Stawką spotkania jest zajęcie miejsca na podium przed zimową przerwą, ale opiekun mistrzów Polski ma inną optykę: - Dla mnie osobiście nie ma znaczenia, że to będzie mecz o 3. miejsce. Dla mnie ma znaczenie, jak istotne są to punkty zarówno dla nas, jak i dla Polonii. Gramy u siebie i chcemy zdobyć komplet punktów, żeby czołówka ligi nam nie uciekła.

- Nikt w kraju nie ma wątpliwości, że Polonia to zespół, który ma w swoich szeregach bardzo doświadczonych zawodników i zawodników z dużymi umiejętnościami. To drużyna, która z każdym rywalem może powalczyć - zapewnia trener Moskal, na którym wrażenie zrobiła strzelecka forma napastnika Czarnych Koszul, Edgara Caniego: - Jeśli w dwóch meczach zawodnik strzela pięć bramek, to widać, że nie tylko piłka go szuka, ale też on sam jest w dobrej dyspozycji. Już wcześniej miewał sytuacje, ale nie potrafił ich wykorzystać. Ostatnio odżył i jest bardzo groźnym zawodnikiem.

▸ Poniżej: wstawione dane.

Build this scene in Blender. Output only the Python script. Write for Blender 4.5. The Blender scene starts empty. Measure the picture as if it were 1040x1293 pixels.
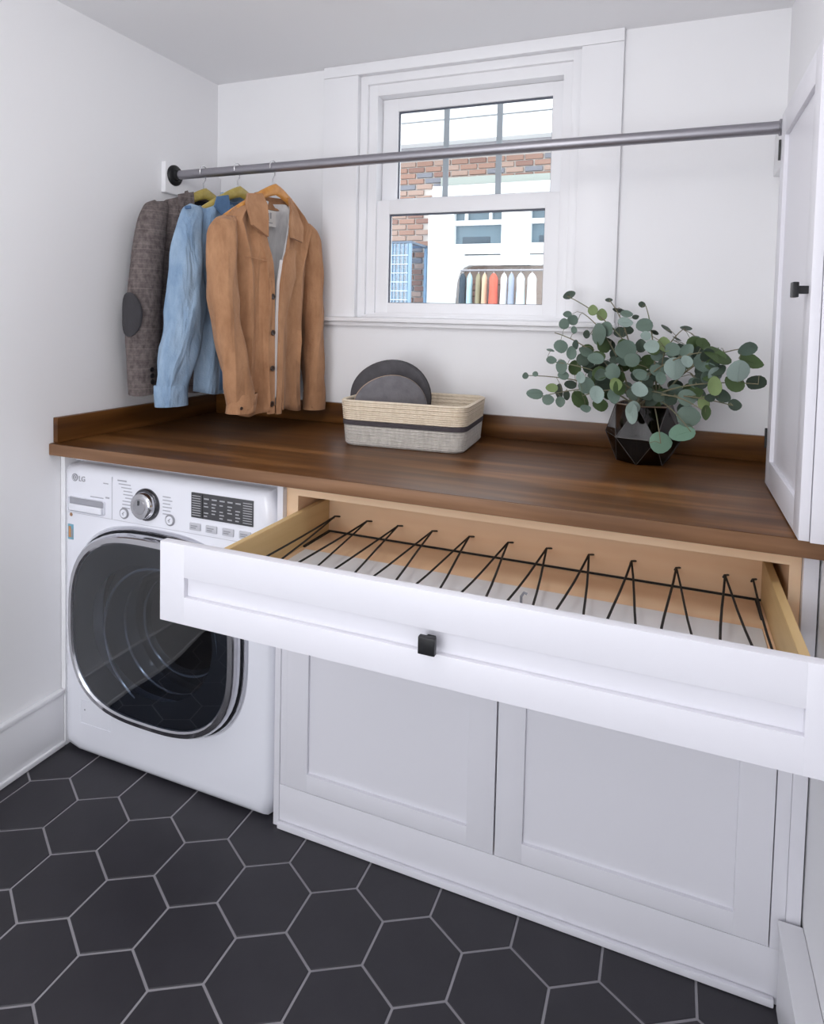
import bpy, bmesh, math, random
from mathutils import Vector, Matrix, Quaternion
random.seed(7)
SC = bpy.context.scene
COL = SC.collection
PI = math.pi

# ------------------------------------------------------------------ camera
CAMP = Vector((1.86018, -2.34190, 1.46181))
YAW, PITCH, ROLL = 0.379239, -0.046827, 0.022665
FPX, PPX, PPY = 824.613, 520.0, 439.548
_F = Vector((-math.sin(YAW)*math.cos(PITCH), math.cos(YAW)*math.cos(PITCH), math.sin(PITCH)))
_R = _F.cross(Vector((0, 0, 1))).normalized()
_U = _R.cross(_F)
_c, _s = math.cos(ROLL), math.sin(ROLL)
_R, _U = _c*_R + _s*_U, -_s*_R + _c*_U
cam = bpy.data.cameras.new('camera')
camo = bpy.data.objects.new('camera', cam)
COL.objects.link(camo)
M3 = Matrix((_R, _U, -_F)).transposed()
camo.matrix_world = Matrix.Translation(CAMP) @ M3.to_4x4()
cam.sensor_fit = 'VERTICAL'
cam.sensor_height = 36.0
cam.lens = FPX/1293*36.0
cam.shift_y = (PPY-646.5)/1293
cam.clip_start = 0.02
SC.camera = camo

# ------------------------------------------------------------------ world, lamps, exposure
SC.view_settings.view_transform = 'Standard'
SC.view_settings.look = 'None'
SC.view_settings.gamma = 1.0
SC.view_settings.exposure = -0.12
SC.view_settings.use_curve_mapping = False
w = bpy.data.worlds.new('sky')
SC.world = w
w.use_nodes = True
w.node_tree.nodes['Background'].inputs['Color'].default_value = (0.93, 0.97, 1.0, 1)
w.node_tree.nodes['Background'].inputs['Strength'].default_value = 3.2


def area(name, loc, target, sx, sy, power, col):
    l = bpy.data.lights.new(name, 'AREA')
    l.shape = 'RECTANGLE'
    l.size, l.size_y, l.energy, l.color = sx, sy, power, col
    o = bpy.data.objects.new(name, l)
    COL.objects.link(o)
    o.location = loc
    d = Vector(target)-Vector(loc)
    o.rotation_euler = d.to_track_quat('-Z', 'Y').to_euler()
    return o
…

Z powodu kontuzji Radosława Sobolewskiego, Kew Jaliensa, Osmana Chaveza i Michała Czekaja kadra Wisły została nieco uszczuplona, ale trener Moskal zdaje się nie martwić tym faktem. - - Mam do dyspozycji 17 zawodników z pola plus 3 bramkarzy, ale ta "17", która jest, pokazuje, że kto by nie grał, to dobrze to wygląda. Może zagrać tylko 11 i po to mamy tych zawodników, żeby w pełni ich wykorzystać. Do tej pory jestem zadowolony z tego, co udało się zrobić - zapewnia i dodaje, że w środku defensywy postawi na eksperymentalny duet Junior Diaz - Marko Jovanović, którzy wspólnie zagrali na środku obrony przez 60 minut ostatniego meczu z Widzewem Łódź: - Jeśli w danym meczu czwórka obrońców dobrze funkcjonuje, to raczej tego bloku się nie zmienia. Zgranie jest bardzo istotne, ale sytuacja jest czasem taka, że nie ma się na to wpływu. Marko i Junior pokazali, że potrafią grać na tej pozycji.

W obronie Polonii na pewno pojawi się natomiast Marcin Baszczyński. Eks-wiślak przez trzy sezony (w latach 2000-2003) był nawet kolegą z szatni Moskala. - Miałem nadzieję, że "Baszczu" wykartkuje się na ten mecz - stwierdził opiekun mistrzów Polski.